“Can’t You Muzzle Your Own Wife?” Bannon Proposes Alito’s Wife for VP Amid Supreme Court Controversy

 “Can’t You Muzzle Your Own Wife?” Bannon Proposes Alito’s Wife for VP Amid Supreme Court Controversy

(ALEX EDELMAN/AFP via Getty Images)

Steve Bannon, the conservative podcast host and convicted criminal, sparked controversy with his comments on Thursday, suggesting former President Donald Trump should consider Martha-Ann Alito, the wife of U.S. Supreme Court Justice Samuel Alito, as his vice presidential candidate. This bold proposal came during a discussion on Bannon’s show, reflecting on a segment from MSNBC that criticized Justice Alito’s decision not to recuse himself from a Jan. 6 case.

Bannon was responding to an MSNBC discussion about the symbolic act by Martha-Ann Alito of flying the U.S. flag upside down, which some interpreted as a distress signal related to the Jan. 6 events.

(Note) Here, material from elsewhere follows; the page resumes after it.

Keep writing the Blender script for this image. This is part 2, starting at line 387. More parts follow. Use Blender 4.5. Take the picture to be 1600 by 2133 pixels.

During his show, Bannon questioned the commentary from the news network, saying, “Did they just say, can’t you muzzle your own wife?” He expressed disbelief at the conversation, asking, “What is going on, are they that unhinged?”

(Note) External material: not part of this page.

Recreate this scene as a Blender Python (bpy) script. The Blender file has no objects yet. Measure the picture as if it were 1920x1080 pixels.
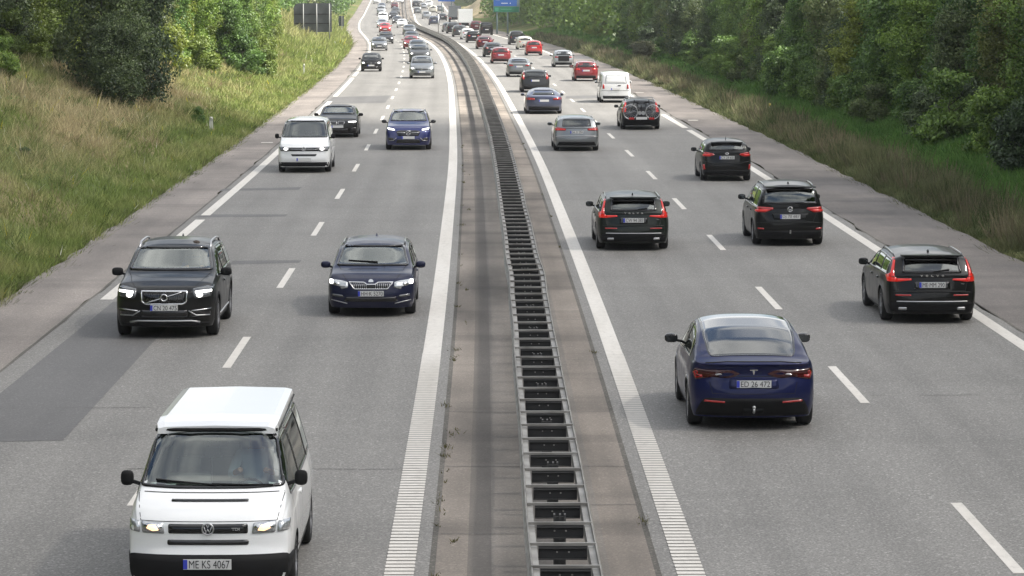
import bpy, bmesh, math, random
import numpy as np
from mathutils import Vector, Matrix
from mathutils.bvhtree import BVHTree
random.seed(7); RNG = np.random.default_rng(7)
S = bpy.context.scene
COL = S.collection
# ---------------------------------------------------------------- camera
PITCH = math.atan(565/6000); CP, SP = math.cos(PITCH), math.sin(PITCH); CAMH = 6.67
cam_d = bpy.data.cameras.new('camera'); cam = bpy.data.objects.new('camera', cam_d); COL.objects.link(cam)
cam.location = (0, 0, CAMH); cam.rotation_euler = (math.pi/2 - PITCH, 0, 0)
cam_d.sensor_width = 36; cam_d.lens = 6000/1920*36; cam_d.clip_start = 1; cam_d.clip_end = 4000
S.camera = cam
# ---------------------------------------------------------------- world and sun
SUN_EL, SUN_AZ = math.radians(50), math.radians(100)      # azimuth measured from +Y towards +X
w = bpy.data.worlds.new('World'); S.world = w; w.use_nodes = True
nt = w.node_tree; nt.nodes.clear()
out = nt.nodes.new('ShaderNodeOutputWorld'); bg = nt.nodes.new('ShaderNodeBackground')
sky = nt.nodes.new('ShaderNodeTexSky'); sky.sky_type = 'NISHITA'; sky.sun_disc = False
sky.sun_elevation = SUN_EL; sky.sun_rotation = SUN_AZ; sky.air_density = 1; sky.dust_density = 2.5; sky.ozone_density = 1
tc = nt.nodes.new('ShaderNodeTexCoord'); mp = nt.nodes.new('ShaderNodeMapping'); mp.inputs['Scale'].default_value = (1, 1, 2.6)
nz = nt.nodes.new('ShaderNodeTexNoise'); nz.inputs['Scale'].default_value = 2.6; nz.inputs['Detail'].default_value = 7; nz.inputs['Distortion'].default_value = .5
cr = nt.nodes.new('ShaderNodeValToRGB'); cr.color_ramp.elements[0].position = .36; cr.color_ramp.elements[1].position = .58
nz2 = nt.nodes.new('ShaderNodeTexNoise'); nz2.inputs['Scale'].default_value = 4.3; nz2.inputs['Detail'].default_value = 5
cr2 = nt.nodes.new('ShaderNodeValToRGB'); cr2.color_ramp.elements[0].position = .35; cr2.color_ramp.elements[1].position = .65
cr2.color_ramp.elements[0].color = (4.3, 4.5, 4.8, 1); cr2.color_ramp.elements[1].color = (11.0, 10.9, 10.6, 1)
mx = nt.nodes.new('ShaderNodeMixRGB')
L = nt.links.new
L(tc.outputs['Generated'], mp.inputs['Vector']); L(mp.outputs[0], nz.inputs['Vector']); L(mp.outputs[0], nz2.inputs['Vector'])
L(nz.outputs[0], cr.inputs[0]); L(nz2.outputs[0], cr2.inputs[0])
L(cr.outputs[0], mx.inputs[0]); L(sky.outputs[0], mx.inputs[1]); L(cr2.outputs[0], mx.inputs[2])
sx_ = nt.nodes.new('ShaderNodeSeparateXYZ'); L(tc.outputs['Generated'], sx_.inputs[0])
gr = nt.nodes.new('ShaderNodeValToRGB'); gr.color_ramp.elements[0].position = .0; gr.color_ramp.elements[1].position = .03; L(sx_.outputs['Z'], gr.inputs[0])
mg = nt.nodes.new('ShaderNodeMixRGB'); mg.inputs[1].default_value = (.5, .6, .4, 1); L(gr.outputs[0], mg.inputs[0]); L(mx.outputs[0], mg.inputs[2]); L(mg.outputs[0], bg.inputs['Color']); bg.inputs['Strength'].default_value = 0.085
L(bg.outputs[0], out.inputs['Surface'])
sd = bpy.data.lights.new('sun', 'SUN'); sun = bpy.data.objects.new('sun', sd); COL.objects.link(sun)
sd.energy = 5.0; sd.angle = math.radians(3); sd.color = (1, .95, .87)
sdir = Vector((math.sin(SUN_AZ)*math.cos(SUN_EL), math.cos(SUN_AZ)*math.cos(SUN_EL), math.sin(SUN_EL)))
sun.rotation_euler = sdir.to_track_quat('Z', 'Y').to_euler()
S.view_settings.view_transform = 'Standard'; S.view_settings.look = 'None'; S.view_settings.gamma = 1
S.view_settings.use_curve_mapping = False; S.view_settings.exposure = 1.0
S.cycles.max_bounces = 6; S.cycles.transparent_max_bounces = 12; S.cycles.volume_bounces = 0
# ---------------------------------------------------------------- road geometry functions
def zprof(Y): return 2.7e-5*max(0.0, Y-500)**2 if Y < 900 else 2.7e-5*400**2 + 0.004*(Y-900)
KN = [(-10, .55), (30, .42), (44, .32), (64, .15), (92, -.18), (118, -.52), (146, -1.02), (179, -1.68), (218, -2.5), (260, -3.58), (298, -4.75), (337, -6.15),
      (377, -7.9), (430, -10.9), (484, -14.1), (545, -17.15), (600, -19.6), (660, -21.7), (720, -23.9), (850, -28.4), (1000, -33.6), (1500, -51)]
_Y = np.arange(-10, 1500, 2.0)
def _herm():
    ky = np.array([k[0] for k in KN], float); kx = np.array([k[1] for k in KN], float)
    m = np.gradient(kx, ky); res = []
    for y in _Y:
        i = min(max(np.searchsorted(ky, y, 'right')-1, 0), len(ky)-2)
        h = ky[i+1]-ky[i]; t = (y-ky[i])/h
        res.append((2*t**3-3*t**2+1)*kx[i]+(t**3-2*t**2+t)*h*m[i]+(-2*t**3+3*t**2)*kx[i+1]+(t**3-t**2)*h*m[i+1])
    r = np.array(res); k = np.exp(-np.linspace(-2, 2, 21)**2); k /= k.sum()
    p = np.pad(r, 10, mode='reflect', reflect_type='odd')
    return np.convolve(p, k, 'valid')
_X = _herm()
def cx(Y): return float(np.interp(Y, _Y, _X))
def slope(Y): return (cx(Y+3)-cx(Y-3))/6
def rp(o, Y, z=0.0):
    """point at offset o (to the right) from the median line at distance Y"""
    m = slope(Y); n = math.hypot(1, m)
    return Vector((cx(Y)+o/n, Y-o*m/n, zprof(Y)+z))
def heading(Y): return -math.atan(slope(Y))
def ray(px, py):
    a = (px-960)/6000; b = (540-py)/6000
    return Vector((a, CP+b*SP, -SP+b*CP))
def off_of(x, y):
    Y = y
    for i in range(4):
        m = slope(Y); n = math.hypot(1, m); o = (x-cx(Y))*n
        o = ((x-cx(Y))*1 + (y-Y)*(-m))/n if True else o
        Y = y + o*m/n
    return o, Y
def hash2(i, j):
    return math.modf(abs(math.sin(i*127.1+j*311.7)*43758.5453))[0]
def vn(x, y):
    i, j = math.floor(x), math.floor(y); u, v = x-i, y-j; u = u*u*(3-2*u); v = v*v*(3-2*v)
    return (hash2(i, j)*(1-u)+hash2(i+1, j)*u)*(1-v)+(hash2(i, j+1)*(1-u)+hash2(i+1, j+1)*u)*v
def sst(a, b, x):
    t = min(max((x-a)/(b-a), 0), 1); return t*t*(3-2*t)
LE, RE = -11.0, 12.35                                   # pavement edges
def terr(o, Y):
    """terrain height above the road at offset o"""
    bump = .16*(vn(o*.5, Y*.3)-.5)+.5*(vn(o*.12+5, Y*.05)-.5)*sst(2, 9, max(LE-o, o-RE))
    if o < LE:
        d = LE-o
        h = -.03 + .10*min(d, .8) + .40*max(0, d-.8) - .40*max(0, d-17)*.75
        h = max(h, -.03)
        if Y > 420: h = h*(1-sst(420, 560, Y)*.55)
    elif o > RE:
        d = o-RE
        h = -.03 - .05*sst(0, 1, d)*0 + .02*min(d, 3) + .26*max(0, d-3) - .2*max(0, d-20)
    else:
        return -.12
    return h + bump*sst(0, 1.5, max(LE-o, o-RE))
def terr_xy(x, y):
    o, Y = off_of(x, y); return zprof(Y)+terr(o, Y), o, Y
def hit(px, py, dz=0.0, ter=False):
    d = ray(px, py); z = 0.0; t = 30.0
    if not ter:
        f = lambda t: CAMH+d.z*t-(zprof(t*d.y)+dz)
    else:
        f = lambda t: CAMH+d.z*t-terr_xy(t*d.x, t*d.y)[0]
    t = 20.0; step = 2.0
    while f(t) > 0 and t < 1400: t += step
    lo, hi = t-step, t
    for i in range(24):
        m = (lo+hi)/2
        if f(m) > 0: lo = m
        else: hi = m
    return Vector((d.x*hi, d.y*hi, CAMH+d.z*hi))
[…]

Continuing his commentary, Bannon praised Martha-Ann Alito, stating, “Because Justice Alito’s wife, right, is now on my shortlist to be VP. She’s a hammer. And I don’t think you’re, I don’t think, she’s not Handmaid’s Tale, I don’t think you’re [going to] muzzle her.” His remarks highlighted his view of her as a strong and independent figure, unlikely to be silenced or subdued, reported Newsweek.

However, contrary to Bannon’s claims, there is no evidence that any MSNBC personalities explicitly called for Martha-Ann Alito to be “muzzled.” The network’s coverage included predictions by guest Dahlia Lithwick about potential right-wing reactions. Lithwick addressed the broader issue of how critics of Justices Thomas and Alito have been accused of trying to silence their wives, who are seen as independent agents.

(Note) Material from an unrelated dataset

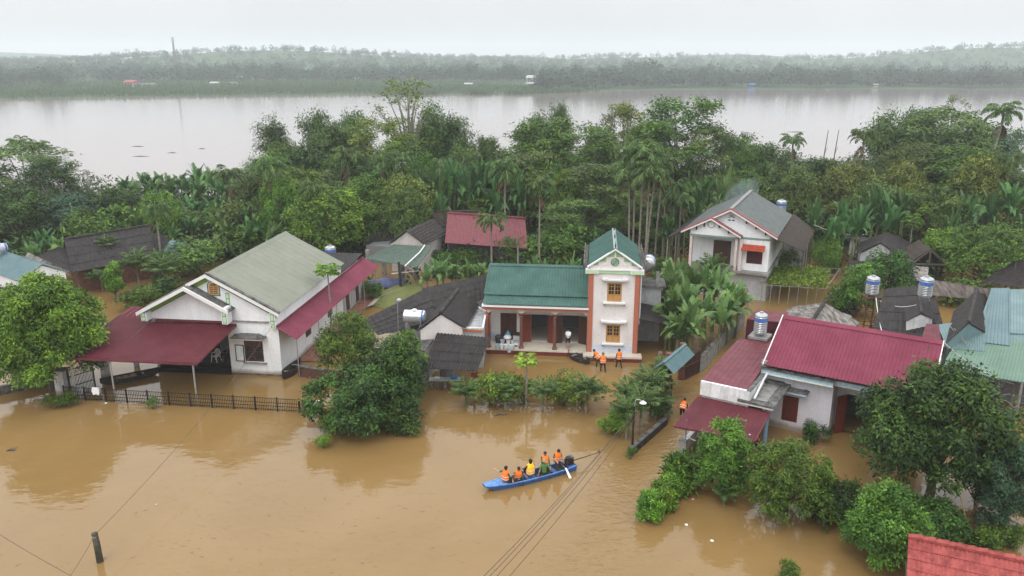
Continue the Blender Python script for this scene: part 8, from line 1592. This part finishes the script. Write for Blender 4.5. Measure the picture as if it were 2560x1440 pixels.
t = papaya('papaya_tree', 'tall papaya tree beside the maroon side awning', 'papaya', PY(833, 652, P(830, 852, 0)[1])[2], 2.6, 42, L_lit); t.location = P(830, 852, 0)
t = papaya('papaya_tree', 'small papaya tree below the downstream bananas', 'papaya', PY(2285, 535, 84)[2], 3.0, 43, L_mid); t.location = (PY(2285, 535, 84)[0], 84, 0)
# vine trellis
c_ = P(1990, 780, 0); t = thing('vine_trellis', 'flat trellis roofed with bright green vine leaves above the flooded garden', 'trellis', c_, -0.25); mb = MB()
tp = [Vector(P(1905, 712, 1.9)), Vector(P(2065, 722, 1.9)), Vector(P(2100, 672, 1.9)), Vector(P(1925, 668, 1.9))]
t.rotation_euler = (0, 0, 0); o_ = Vector(c_)
for i in range(8):
    u = i / 7
    for a, b_ in ((tp[0], tp[1]), (tp[3], tp[2])): q_ = a.lerp(b_, u); mb.bar((q_.x - o_.x, q_.y - o_.y, -0.4), (q_.x - o_.x + 0.05, q_.y - o_.y, 1.9), 0.06)
    a, b_ = tp[0].lerp(tp[1], u) - o_, tp[3].lerp(tp[2], u) - o_; mb.bar(a, b_, 0.05)
for v_ in (0, 0.33, 0.66, 1): mb.bar(tp[0].lerp(tp[3], v_) - o_, tp[1].lerp(tp[2], v_) - o_, 0.05)
mb.build('frame', bark_pale, t)
k = 3200; u, v_ = R.random(k), R.random(k) ** 0.8; a0 = np.array(tp[0] - o_); Cn = a0 + np.outer(u, np.array(tp[1] - tp[0])) * (1 - v_[:, None] * 0) + np.outer(v_, np.array(tp[3] - tp[0])) + R.normal(scale=[0.15, 0.2, 0.14], size=(k, 3)) + [0, 0, 0.15]
V, F = leaves(Cn, R.normal(size=(k, 3)) * [1, 1, 0.4], R.uniform(0.16, 0.3, k), R.uniform(0.14, 0.24, k), R); np_obj('vine_foliage', V, F, L_lit, t, np.clip(R.normal(0.6, 0.2, k), 0, 1))
# bare dead branches by the patched shed
t = thing('bare_tree', 'leafless tangle of pale branches before the patched shed', 'tree', P(2510, 1060, 0)); mb = MB()
for i in range(34):
    a = Vector((rnd.uniform(-1.2, 1.6), rnd.uniform(-0.8, 0.8), rnd.uniform(0.2, 2.2))); b_ = a + Vector((rnd.uniform(-1.3, 1.3), rnd.uniform(-0.4, 0.4), rnd.uniform(-0.2, 0.9))); mb.tube([a, a.lerp(b_, 0.5) + Vector((0, 0, 0.12)), b_], [0.03, 0.022, 0.008], 4)
mb.build('branch_tangle', bark_pale, t); MB().tube([(0.5, 0, -0.5), (0.6, 0, 1.2), (0.75, 0.1, 2.4)], [0.12, 0.1, 0.07], 7).build('trunk', bark_pale, t)
for px, py, b_, lb in ((2425, 1340, (2395, 1220), 'long pale pole propped under the largest near tree'), (2452, 1278, (2415, 1215), 'short dark pole propped under the largest near tree')):
    p0 = Vector(P(px, py, -0.1)); p1 = Vector(PY(b_[0], b_[1], p0.y + 0.9)); t = thing('prop_pole', lb, 'pole', p0); MB().tube([(0, 0, -0.3), tuple((p1 - p0) * 0.5 + Vector((0.02, 0, 0))), tuple(p1 - p0)], [0.035, 0.03, 0.025], 6).build('shaft', mat('bamboo_prop', (0.36, 0.26, 0.11), 0.6, var=0.15) if px == 2425 else bark, t)
# undergrowth: low leaf mass between trees and houses
HOUSES = [(P(a, b_, 0)[0], P(a, b_, 0)[1], r_) for a, b_, r_ in ((275, 680, 8), (60, 720, 7), (620, 800, 9), (700, 700, 8), (1050, 620, 6), (1210, 610, 8), (970, 680, 6), (1820, 690, 8), (1900, 640, 7), (2220, 650, 5), (2330, 660, 5))]
Cn = []; U = np.random.default_rng(77)
while len(Cn) < 52000:
    y = U.uniform(76, 131); x = U.uniform(-0.74, 0.74) * y
    if y < 92 and (x < -28 and y < 82 or 5 < x < 14 and y < 90 or 26 < x < 36 and y < 86): continue
    if any((x - h[0]) ** 2 + (y - h[1]) ** 2 < h[2] ** 2 for h in HOUSES): continue
    if y < 88 and math.sin(x * 0.7) * math.sin(y * 0.9 + x * 0.3) < -0.1: continue
    h = (0.8 + 1.0 * (math.sin(x * 0.45 + 1) * math.sin(y * 0.5) + 1) + 1.2 * sstep(90, 104, y)) * U.random() ** 0.6
    Cn.append((x, y, h))
Cn = np.array(Cn); k = len(Cn); V, F = leaves(Cn + U.normal(scale=0.2, size=(k, 3)), U.normal(size=(k, 3)) + [0, 0, 0.3], U.uniform(0.35, 0.75, k), U.uniform(0.18, 0.36, k), U)
tn = np.clip(0.35 + 0.2 * np.sin(Cn[:, 0] * 0.6) * np.sin(Cn[:, 1] * 0.7) + U.normal(0, 0.14, k), 0, 1); struct(np_obj('undergrowth', V, F, L_dark, None, tn), 'stuff')
# trees of the far bank
for i in range(170):                                                         # the strip along the far shore, thick downstream
    px = -80 + 2720 * (i + rng.uniform(-0.4, 0.4)) / 149; x0 = (px - 1280) / FOC
    if px < 1330:
        if px < 240: yy = rng.uniform(600, 700); s = rng.uniform(0.9, 1.15)
        else: yy = rng.uniform(760, 980); s = rng.uniform(0.75, 1.25)
    else:
        yy = shore(x0 * 660) + abs(rng.normal(0, 40)) + 12; s = rng.uniform(0.7, 1.3)
    put_far(x0 * yy / 0.96, yy, s)
for i in range(110):
    px = -80 + 2720 * i / 109 + rng.uniform(-15, 15); yy = rng.uniform(780, 1010) if px < 1400 else rng.uniform(700, 1000); put_far((px - 1280) / FOC * yy / 0.96, yy, rng.uniform(0.75, 1.25))
q_ = PY(1628, 200, 760); put_far(q_[0], 760, 2.0, 'tallest dome shaped tree of the far bank, standing above its neighbours', None, 0); put_far(q_[0] - 18, 765, 1.5, 'rounded far tree leaning against the tallest dome shaped one', None, 2)
# ------------------------------------------------------------------ smoke and haze
def volume(name, mb, col, dens, aniso=0.2):
    m = bpy.data.materials.new(name + '_air'); m.use_nodes = True; n = m.node_tree; n.nodes.clear(); o = n.nodes.new('ShaderNodeOutputMaterial'); v = n.nodes.new('ShaderNodeVolumePrincipled')
    v.inputs['Color'].default_value = (*col, 1); v.inputs['Density'].default_value = dens; v.inputs['Anisotropy'].default_value = aniso; n.links.new(v.outputs[0], o.inputs['Volume']); return struct(mb.build(name, m), 'stuff')
volume('haze', MB().box(-3400, -100, -4, 3400, 3600, 90), (0.905, 0.955, 0.995), 0.00033)
sm = MB(); q_ = PY(1845, 500, 87); M_ = Matrix.Translation(q_) @ Matrix.Rotation(-0.5, 4, 'Y')
sm.lathe([(0.05, -3.2), (0.7, -2.6), (1.3, -1.2), (1.6, 0.4), (1.3, 1.8), (0.6, 2.8), (0.05, 3.2)], (0, 0, 0), 18, Matrix.Rotation(0.7, 4, 'Y')); so = volume('smoke', sm, (0.75, 0.85, 1.0), 0.07); so.location = q_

She clarified, “We’ve heard over and over again how dare critics of Justices Thomas and Alito try to muzzle and silence their wives who are, you know, independent agents and can do what they want. I mean, clearly, if you look at the ethics rules, it has nothing to do with muzzling your wife.”

This episode underscores the heated and often polarized nature of political discourse surrounding the U.S. Supreme Court and its justices, revealing how personal aspects are sometimes thrust into the public sphere, influencing perceptions and political narratives.